Several institutions with focus on the wellbeing of persons with disabilities PWDs have expressed concerns over the education of persons with special needs in the conflict hit North West region.
Their concerns are based on the closure of the few existing specialised schools for PWDs in the region and also the anti-school going embargo placed on educational facilities and institutions sanctioned by separatists as part of the raging armed conflict in the region.






 “After consultation with our coordinators on the field, we realised that most persons with disabilities which is estimated at over 95% no longer have access to education because the institutions that were promoting their education are closed down. We start from most popular one in the NW region which SAJOCAH of which there were gun shots inside the institution so you can imagine how scary it is for children with disabilities to go to that center. We have CEFED in Santa, we have the integrated school for the blind in Kumbo, we have the integrated school for the deaf in Mbingo and Akum (morning star), all these institutions are closed down not to talk about government institutions that were trying to promote inclusive education.” Samuel Nyingchuo of the Coordinating Unit of Association of Persons with Disabilities CUAPWDs said.




The few functional schools in the city center in Bamenda have witness an unprecedented drop in the number of PWDs during the crisis period. According to Bridget Longla Forbuzie Education Advisor of the Socio Economic Empowerment of persons with disabilities SEEPD program working with some partner school attendance for PWDs has witnessed a significant drop.



“We worked with students with different forms of impairments. Those with different forms of impairments amounting to about 350 students in all the 18 schools we are working with.
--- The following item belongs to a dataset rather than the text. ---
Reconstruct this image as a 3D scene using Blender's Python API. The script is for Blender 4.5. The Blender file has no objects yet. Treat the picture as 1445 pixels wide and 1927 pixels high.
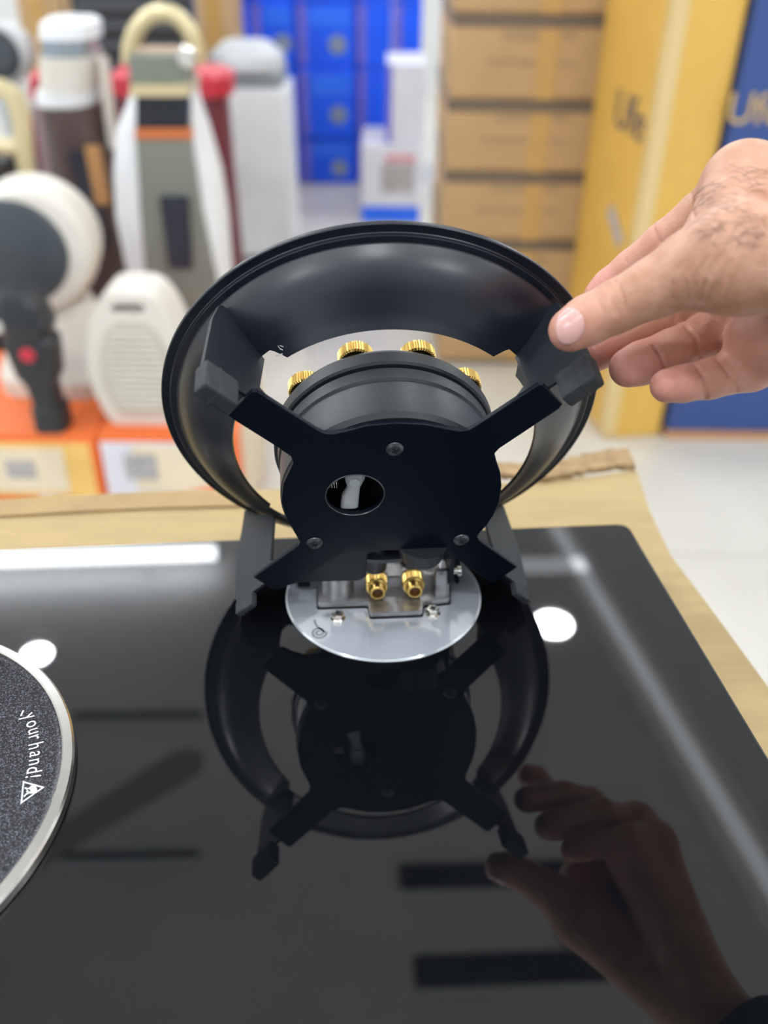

The majority of them had profound vision impairment meaning that they were blind, and we had quite a good number of learners with hearing impairments. We had 25 learners with hearing impairments. Unfortunately as a result of the crisis with schools being shutdown, all the others schools in the other divisions are not functioning meaning that children with impairments in those divisions are not attending school.” She explained.



Citing Government Bilingual High School GBHS Bamenda as one of the schools she added “we had 25 learners with profound hearing impairments, presently we have six and we have only four with vision impairment given that we use to have anything between eight and ten learners with vision impairment.” In disappointment she shared a story corroborated by Nyinnchuo Samuel and other advocates for PWDs about one of the learners with hearing impairment who was killed in a shootout because he could not hear the sound of the guns. “As people were running he probably was looking around to understand what was happening and got caught in the cross fire. If this child was in school that would not have happened.” She said visibly saddened adding that “as I speak we really don’t know where these children are.” 



Nogning Armelle A of North West Association for Women with Disabilities admits the challenge for PWDs to access education especially now with the armed conflict. “It’s quite challenging considering the challenges at hand… it is really impossible for children with disabilities CWDs to access education due to the risk at hand. People being killed, people being kidnapped; that is the big challenge we are facing now.” This to her as a woman and her association “it is a big minus to PWDs. It is of our disadvantage because it is bringing more of illiteracy to PWDs.”



Apart from affecting the PWDs individually, the armed conflict is affecting institutions and projects promoting their wellbeing. Amongst the projects affected is the Sustainable Inclusive Education Project SIEP of the Cameroon Baptist Convention Education department and Health Services which has been forced to extend to west region due to inaccessibility to some of the project pilot schools.



Speaking recently in Bamenda during the second stakeholder committee meeting of SIEP, the project officer Dr Atanga Napthalin disclosed that some CBC schools in the West region will now serve as pilot schools for the project since other pilot schools like BCHS Njinikejem, CBC Nursery/Primary School Bamuka Ndop and others have been seriously affected by the armed conflict. He mentioned CBC schools in Bafoussam, Foumbot Koutaba and Magba all in the West region to where phase one of SIEP will be extended to.
Family picture after SIEP committee meeting in Bamenda on ways to make education inclusive
  
This has made the challenge bigger for PWDs who will not only continue to suffer stereotypes, remain under empowered, miss out on opportunity and effective but also remain in the vicious circle of poverty and disability.